- _Exercise requirements_: Collect each line holding the string "follow".

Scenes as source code
_ _ _ _ _ _ _

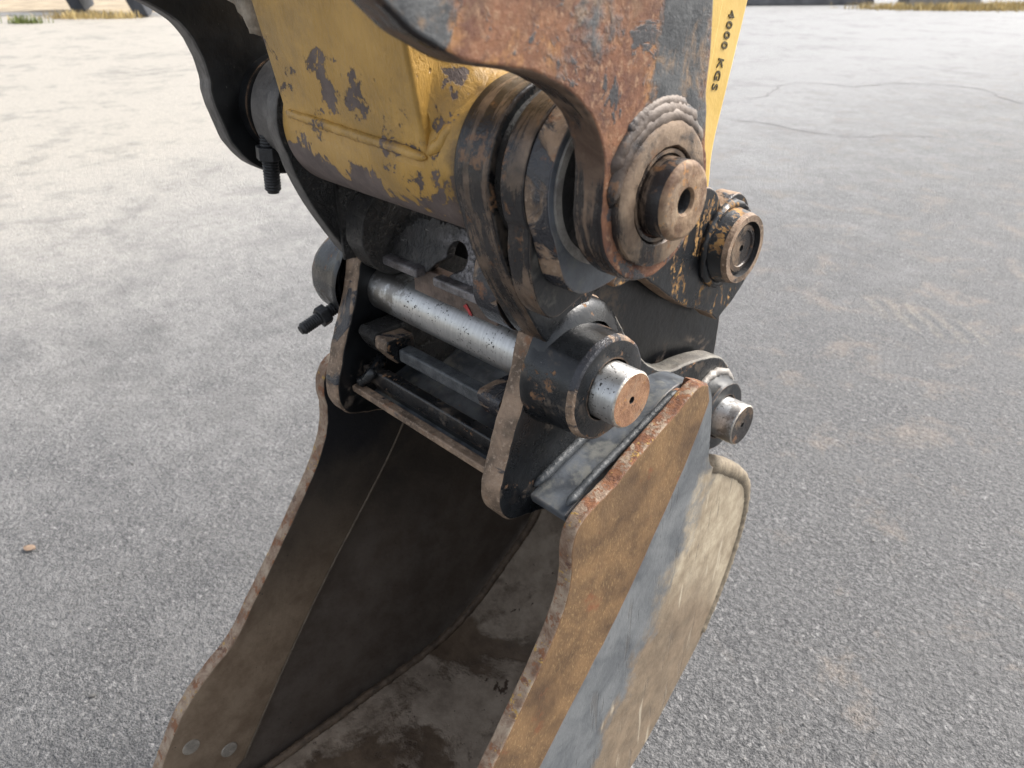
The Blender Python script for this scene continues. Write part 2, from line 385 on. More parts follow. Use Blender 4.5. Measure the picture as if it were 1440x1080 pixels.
def m_asphalt():
    g = G('worn_asphalt')
    n_l = g.noise(0.55, 6, 0.6, 0.3); n_m = g.noise(3.2, 6, 0.65, 0.3)
    agg = g.vor(330, 'F1', 'Color'); aggd = g.vor(330)
    sepc = g.new('ShaderNodeSeparateColor'); g.t.links.new(agg, sepc.inputs[0])
    av = sepc.outputs[0]
    big = g.vor(130, 'F1', 'Color'); s2 = g.new('ShaderNodeSeparateColor'); g.t.links.new(big, s2.inputs[0])
    col = g.mix(g.ss(av, 0.0, 1.0), (0.050, 0.050, 0.052), (0.195, 0.191, 0.188))
    col = g.mix(g.mul(g.ss(s2.outputs[1], 0.95, 0.99), 0.55), col, (0.38, 0.37, 0.36))
    col = g.mix(g.mul(g.ss(s2.outputs[2], 0.75, 0.95), 0.5), col, (0.05, 0.05, 0.053))
    # grey binder worn unevenly, scuffed in long soft patches
    sc2 = g.noise(1.0, 6, 0.68, 0.5, g.scaled((2.6, 0.8, 1), (0, 0, math.radians(20))))
    col = g.mix(g.mul(g.ss(sc2, 0.46, 0.66), 0.35), col, (0.085, 0.085, 0.088))
    col = g.mix(g.mul(g.ss(n_m, 0.42, 0.62), 0.6), col, (0.135, 0.133, 0.132))
    # patchy tan dust plus painted-in glare: paler far out, warmer to the left
    fwd = g.lin(-0.711, 0.703, 0, 0.0)        # metres out from the machine
    lat = g.lin(0.703, 0.711, 0, 0.0)
    df = g.math('MINIMUM', g.math('MAXIMUM', g.mul(g.add(g.add(g.sub(fwd, g.mul(lat, 0.75)), 0.9), g.add(g.mul(g.sub(n_l, 0.5), 1.2), -0.5)), 1 / 7.5), 0.0), 1.0)
    dl = g.ss(lat, 2.0, -3.0)
    n_f = g.noise(14, 6, 0.7)
    dust = g.ss(g.add(g.mul(g.add(n_m, g.mul(n_f, 1.4)), 0.30), g.add(g.mul(df, 0.66), g.mul(g.sub(n_l, 0.5), 0.25))), 0.40, 1.0)  # one mask for dust cover and the painted far brightness
    dust_glare_col = g.mix(g.mul(dl, df), (0.52, 0.52, 0.52), (0.63, 0.575, 0.485))
    dust_glare_col = g.mix(g.mul(g.add(g.N(70, 4, 0.75), g.N(24, 4, 0.7)), 0.30), dust_glare_col, (0.24, 0.232, 0.222))
    col = g.mix(g.mul(dust, g.add(0.62, g.mul(dl, 0.24))), col, dust_glare_col)
    vary = g.add(g.mul(g.N(4.5, 6, 0.7), 0.5), g.mul(g.N(1.1, 6, 0.65, 0.4), 0.5))
    col = g.mix(g.mul(g.ss(vary, 0.45, 0.95), 0.45), col, (0.125, 0.122, 0.118))
    spot = g.mul(g.ss(g.add(g.noise(4.5, 6, 0.7, 0.4), g.mul(g.ss(lat, 0.4, 1.6), 0.05)), 0.56, 0.70), 0.6)
    col = g.mix(g.mul(g.mul(spot, g.ss(lat, -0.2, 0.9)), g.inv(df)), col, (0.26, 0.215, 0.175))
    oil = g.mul(g.ss(g.noise(1.3, 5, 0.65, 0.6), 0.60, 0.75), 0.3)
    col = g.mix(oil, col, (0.10, 0.10, 0.105))
    # a lug print of tan dust left by a tyre
    wob = g.mul(g.sub(g.noise(9, 4), 0.5), 0.06)
    la = g.add(lat, wob)
    bars = g.ss(g.math('SINE', g.mul(g.add(la, g.mul(fwd, -0.05)), 2 * math.pi / 0.073)), -0.6, 0.8)
    ex = g.math('POWER', g.mul(g.sub(la, 1.72), 1 / 0.21), 2.0); ey = g.math('POWER', g.mul(g.sub(g.add(fwd, g.mul(lat, 0.8)), 2.02 + 1.376), 1 / 0.20), 2.0)
    pr = g.mul(g.mul(bars, g.ss(g.add(ex, ey), 1.0, 0.5)), g.ss(g.noise(45, 4, 0.7), 0.35, 0.6))
    gap = g.mul(g.mul(g.inv(bars), g.ss(g.add(ex, ey), 1.0, 0.4)), g.ss(g.noise(30, 4, 0.7), 0.38, 0.55))
    col = g.mix(g.mul(gap, 0.35), col, (0.085, 0.085, 0.087))
    col = g.mix(g.mul(pr, 0.5), col, (0.28, 0.25, 0.20))
    rel = g.noise(78, 4, 0.6, 0.6)  # relief shading painted into the colour: pits darker, raised grains paler
    col = g.mix(g.mul(g.ss(rel, 0.50, 0.36), g.mixf(df, 0.55, 0.2)), col, (0.052, 0.052, 0.054))
    col = g.mix(g.mul(g.ss(rel, 0.54, 0.68), g.mixf(df, 0.35, 0.1)), col, (0.30, 0.295, 0.29))
    h = g.add(g.mul(aggd, -0.5), g.add(g.mul(rel, 2.2), g.mul(s2.outputs[0], 0.15)))
    return g.done(col, g.add(0.58, g.mul(n_m, 0.15)), 0.0, h, 0.8, 0.006, spec=0.6)

# ------------------------------------------------------------------ mesh helpers
def fix_parent(o, parent):
    if parent is not None:
        o.parent = parent
        o.matrix_parent_inverse = parent_world(parent).inverted()
def parent_world(p):
    from mathutils import Matrix
    m = Matrix.Translation(p.location)
    return m
def link(name, me, mats, parent):
    o = bpy.data.objects.new(name, me)
    sc.collection.objects.link(o)
    for m in (mats if isinstance(mats, (list, tuple)) else [mats]): me.materials.append(m)
    fix_parent(o, parent)
    return o
def thing(name, label, cat, loc=(0, 0, 0), group=None):
    o = bpy.data.objects.new(name, None)
    o.empty_display_size = 0.05
    sc.collection.objects.link(o)
    o.location = loc
    o['label'] = label; o['category'] = cat
    if group: o['group'] = group
    return o
def tag(o, label, cat, group=None):
    o['label'] = label; o['category'] = cat
    if group: o['group'] = group
    return o
def finish(o, bevel=0.0, seg=2, angle=38):
    me = o.data
    for p in me.polygons: p.use_smooth = True
    me.set_sharp_from_angle(angle=math.radians(angle))
    if bevel > 0:
        b = o.modifiers.new('bevel', 'BEVEL'); b.width = bevel; b.segments = seg
        b.limit_method = 'ANGLE'; b.angle_limit = math.radians(angle); b.harden_normals = True
    return o
def smooth(pts, n=5, closed=True):
    """Catmull-Rom through the points; a third value of 1 marks a hard corner."""
    P = [(p[0], p[1]) for p in pts]; C = [len(p) > 2 and p[2] for p in pts]
    N = len(P); out = []
    rng = range(N) if closed else range(N - 1)
    for i in rng:
        p1, p2 = P[i], P[(i + 1) % N]
        p0 = P[i - 1] if (closed or i > 0) else p1
        p3 = P[(i + 2) % N] if (closed or i + 2 < N) else p2
        if C[i]: p0 = p1
        if C[(i + 1) % N]: p3 = p2
        k = 1 if (C[i] and C[(i + 1) % N]) else n
        for j in range(k):
            t = j / k; t2 = t * t; t3 = t2 * t
            out.append(tuple(0.5 * (2 * p1[a] + (p2[a] - p0[a]) * t + (2 * p0[a] - 5 * p1[a] + 4 * p2[a] - p3[a]) * t2
                             + (3 * p1[a] - p0[a] - 3 * p2[a] + p3[a]) * t3) for a in (0, 1)))
    if not closed: out.append(P[-1])
    return out
def rough_outline(pts, amp, sd=0.0):
    return [(v + amp * mnoise.noise(Vector((v * 90, w_ * 90, sd))), w_ + amp * mnoise.noise(Vector((v * 90, w_ * 90, sd + 9)))) for v, w_ in pts]
def plate(name, prof, u0, u1, mats, parent, bevel=0.0025, n=5, jit=0.0006, ufun=None, seg=2, sm=True, angle=38):
    pts = smooth(prof, n) if sm else [(p[0], p[1]) for p in prof]
    if jit: pts = rough_outline(pts, jit, u0 * 10)
    # orientation: counter-clockwise seen from +u
    area = sum(pts[i][0] * pts[(i + 1) % len(pts)][1] - pts[(i + 1) % len(pts)][0] * pts[i][1] for i in range(len(pts)))
    if area < 0: pts = pts[::-1]
    N = len(pts)
    f = ufun or (lambda v, w_: (u0, u1))
    bm = bmesh.new()
    A = [bm.verts.new((f(v, w_)[0], v, w_ + OZ)) for v, w_ in pts]
    B = [bm.verts.new((f(v, w_)[1], v, w_ + OZ)) for v, w_ in pts]
    fa = bm.faces.new(A[::-1]); fb = bm.faces.new(B)
    two = isinstance(mats, (list, tuple)) and len(mats) > 1
    for i in range(N):
        q = bm.faces.new((A[i], A[(i + 1) % N], B[(i + 1) % N], B[i]))
        if two: q.material_index = 1
    if two and len(mats) > 2: fa.material_index = 2
    bm.normal_update()
    if ufun: bmesh.ops.triangulate(bm, faces=[fa, fb])
    me = bpy.data.meshes.new(name); bm.to_mesh(me); bm.free()
    return finish(link(name, me, mats, parent), bevel, seg, angle)
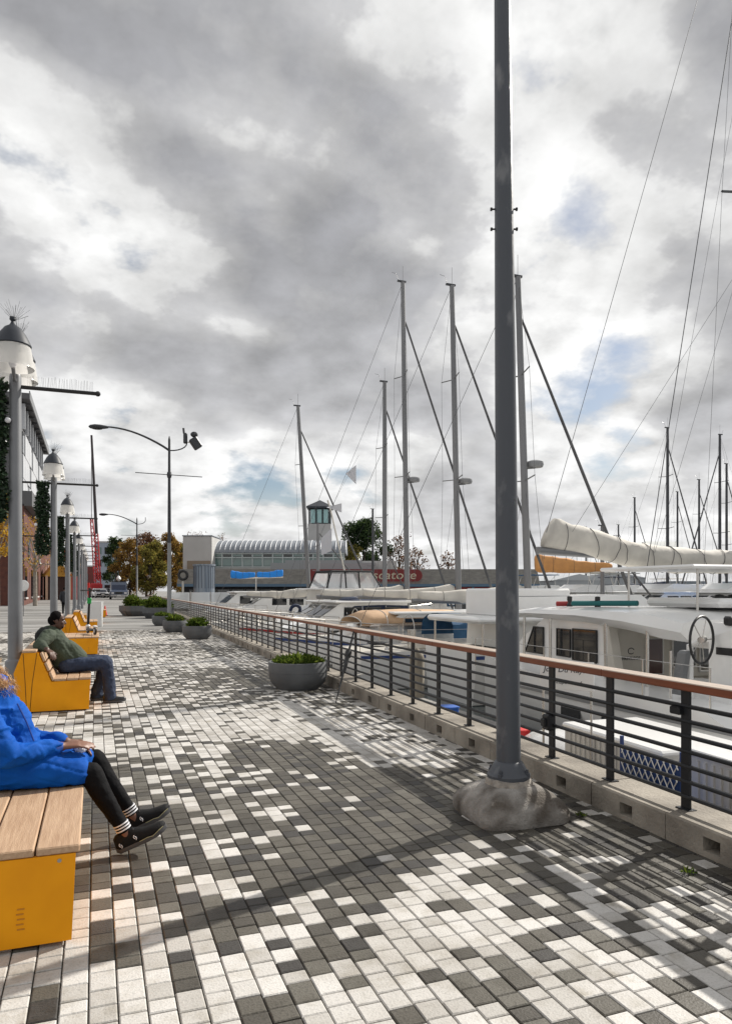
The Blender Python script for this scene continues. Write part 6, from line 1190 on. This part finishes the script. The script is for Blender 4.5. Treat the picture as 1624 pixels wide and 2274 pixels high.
# ---------------------------------------------------------------- vehicles
def car(name, label, p, rz, L_, W_, H_, paint, van=False):
    t = thing(name, label, 'van' if van else 'car', p, rz); w = W_ / 2; pm_ = mat('paint_' + label[:12], paint, .3, coat=.6)
    if van: prof = [(-L_ / 2, .35), (L_ / 2, .35), (L_ / 2, .95), (L_ / 2 - .15, 1.08), (L_ / 2 - .85, 1.18), (L_ / 2 - 1.45, H_ - .05), (-L_ / 2 + .1, H_), (-L_ / 2, H_ - .2)]
    else: prof = [(-L_ / 2, .3), (L_ / 2, .3), (L_ / 2, .65), (L_ / 2 - 1.1, .85), (L_ / 2 - 1.7, H_ - .03), (-L_ / 2 + .9, H_), (-L_ / 2 + .25, .9), (-L_ / 2, .8)]
    secs = [[(x, y_ * (1 if z_ < 1.0 else .86), z_) for x, z_ in prof] for y_ in (-w, -w * .96, w * .96, w)]; MB().loft(secs).build('body', pm_, t)
    f0 = L_ / 2 - (.85 if van else 1.1); f1 = L_ / 2 - (1.45 if van else 1.7); z0_, z1_ = (1.2, H_ - .12) if van else (.88, H_ - .08)
    MB().quad((f0 + .02, -w * .8, z0_), (f0 + .02, w * .8, z0_), (f1 + .03, w * .74, z1_), (f1 + .03, -w * .74, z1_)).build('windscreen', mat('car_glass', (.012, .02, .05), .25), t)
    for q in (-1, 1):
        MB().prism([(f1 - .1, z0_), (f1 - .05 - .0, z1_), (-L_ / 2 + .9, z1_), (-L_ / 2 + .7, z0_)], q * w * .87 - .01 + q * .08 * w, q * w * .87 + .01 + q * .08 * w, 'Y').build('side_window', M_pane, t)
        MB().cbox((L_ / 2 + .005, q * w * .72, .78 if van else .6), (.06, .3, .2), .02).build('headlight', mat('headlight', (.7, .7, .72), .1), t); MB().cbox((f0 - .1, q * (w + .12), z0_ + .05), (.12, .22, .18), .04).build('mirror', M_black, t)
        for x in (L_ * .31, -L_ * .31):
            wm = MB().lathe([(.18, -.11), (.31, -.11), (.33, -.06), (.33, .06), (.31, .11), (.18, .11)], n=20).mesh('wheel', M_black, True); o = link('wheel', wm, t, (x, q * (w - .08), .33), (R(90), 0, 0)); MB().lathe([(.19, -.112), (.05, -.10), (.05, .10), (.19, .112)], n=14).build('rim', M_ss, o)
    MB().cbox((L_ / 2, 0, .48), (.14, W_ * .96, .22), .04).build('bumper', M_black if not van else mat('bumper_pale', (.4, .4, .4), .5), t); MB().box((L_ / 2 + .02, 0, .80 if van else .58), (.05, W_ * .4, .22)).build('grille', M_black, t); MB().box((L_ / 2 + .08, 0, .5), (.02, .42, .12)).build('number_plate', M_gel, t)
    return t
p = at(263, 1330, 88); p.z = GZ; vn = car('delivery_van', 'dark blue and silver van with roof equipment driving towards the camera', p, R(-90), 4.6, 2.0, 2.15, (.05, .07, .12), True)
MB().lathe([(.10, 2.1), (.12, 2.3), (.26, 2.4), (.28, 2.55), (.18, 2.7), (.10, 2.85), (0, 2.9)], (.2, 0, 0), 14, False).build('roof_sensor', M_gel, vn, smooth=True); MB().box((0, 0, 2.19), (1.6, 1.5, .06)).build('roof_rack', M_black, vn)
p = at(222, 1330, 108); p.z = GZ; car('parked_car', 'silver-white saloon car parked at the end of the lamp row', p, R(-80), 4.3, 1.8, 1.4, (.55, .56, .58))
p = at(240, 1330, 112); p.z = GZ; car('parked_car', 'dark car half hidden behind the van', p, R(-84), 4.4, 1.8, 1.45, (.03, .03, .035))
cn = thing('traffic_cone', 'small red traffic cone beside the farthest yellow bench', 'cone', (.55, 47.5, 0)); MB().lathe([(.13, .03), (.03, .6), (.02, .62)], n=14).build('cone_body', mat('cone_red', (.6, .04, .03), .5), cn, smooth=True); MB().cbox((0, 0, .015), (.34, .34, .03), .01).build('cone_base', M_black, cn)
sg = thing('folding_sign', 'white folding pavement sign standing beside the far benches', 'sign', (-.05, 33.2, 0), R(-15)); MB().box((0, 0, .55), (.62, .03, 1.1), 0, Matrix.Rotation(R(8), 3, 'X')).build('sign_panel', M_gel, sg); MB().box((0, .18, .55), (.62, .03, 1.1), 0, Matrix.Rotation(R(-8), 3, 'X')).build('sign_panel', M_gel, sg)

# ---------------------------------------------------------------- flags on the raked-mast sailboat
def flag(px, py, Z, w, h, label, tri=False, a0=0.0):
    p = at(px, py, Z); mb = MB(); n = 10; vs_ = []; fs2 = []
    for i in range(n + 1):
        for j in range(7):
            f, g_ = i / n, j / 6; hh = h * (1 - (f if tri else f * .25)); x_ = w * f; z_ = -g_ * hh - (h * .45 * f); vs_.append((x_ * math.cos(a0), .10 * w * math.sin(f * 7 + g_) * f + x_ * math.sin(a0) * .3, z_))
    for i in range(n):
        for j in range(6): fs2.append((i * 7 + j, i * 7 + j + 1, i * 7 + j + 8, i * 7 + j + 7))
    o = mb.add(vs_, fs2).build('flag', mat('flag_cloth', (.60, .60, .63), .8), None, smooth='full', loc=p, rot=(0, 0, R(-YAW))); tag(o, label, 'flag', 'white flags near the tower'); return o
fp = MB().tube([at(766, 1275, 43), at(733, 1130, 43), at(727, 1110, 43)], .05, 6).build('flag_pole', M_gel2, None); fp.parent = S5; fp.data.transform(Matrix.Translation(-S5.location))
flag(736, 1172, 42.9, -.62, 1.35, 'largest white flag hanging from the leaning pole', False)
flag(758, 1117, 42.9, -.92, .55, 'white flag blowing left of the tower lantern', True, .25)
flag(790, 1032, 42.9, -.62, 1.15, 'topmost small white pennant on the rigging line', True)
MB().tube([at(796, 1010, 42.9) - S5.location, at(733, 1130, 43) - S5.location], .006, 4).build('flag_halyard', M_wire, S5)
# weeds in the joints
for px, py, lb_ in ((1290, 1812, 'small green weed at the foot of the kerb right of the pole'), (1528, 1938, 'small green weed in the paving near the right edge')):
    p = ground(px, py); mb = MB(); leafy(mb, (0, 0, 0.0), .035, .035, .015, 40, .028); o = mb.build('weed', M_leaf, None, fix=False, loc=(p.x, p.y, 0)); tag(o, lb_, 'weed')
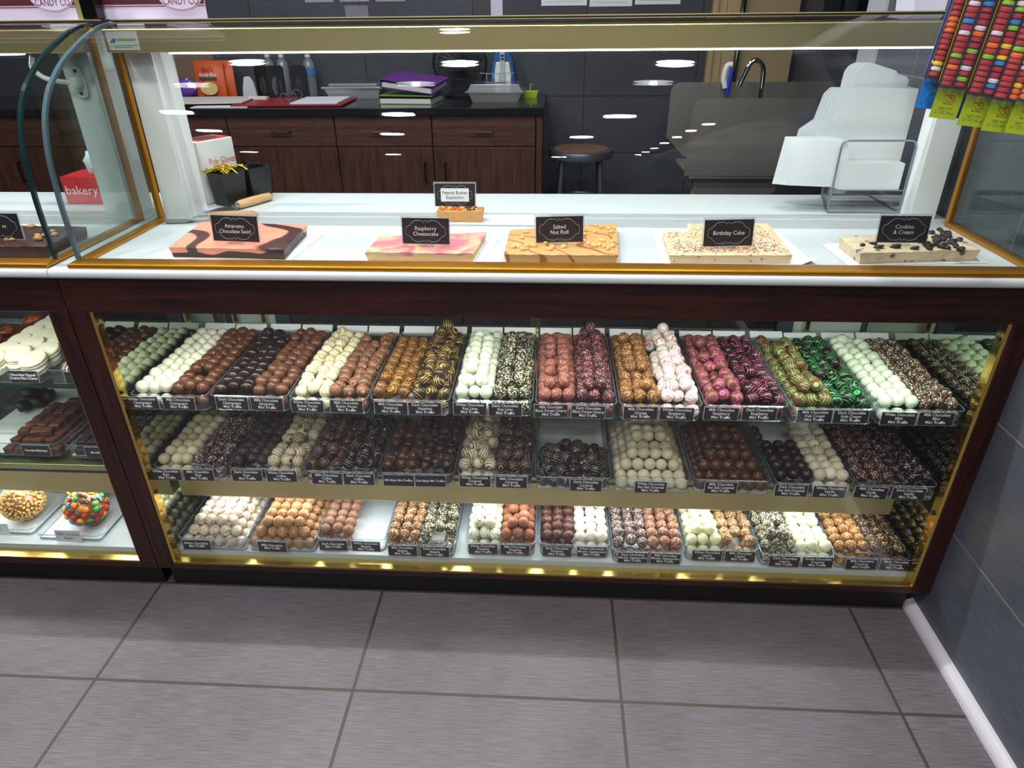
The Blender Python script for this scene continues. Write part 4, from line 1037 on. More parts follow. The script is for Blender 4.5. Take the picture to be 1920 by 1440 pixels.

_ _ _ _ _ _ _

- _Response for this exercise_:
The Blender Python script for this scene continues. Write part 2, from line 385 on. More parts follow. Use Blender 4.5. Measure the picture as if it were 1440x1080 pixels.
The Blender Python script for this scene continues. Write part 4, from line 1037 on. More parts follow. The script is for Blender 4.5. Take the picture to be 1920 by 1440 pixels.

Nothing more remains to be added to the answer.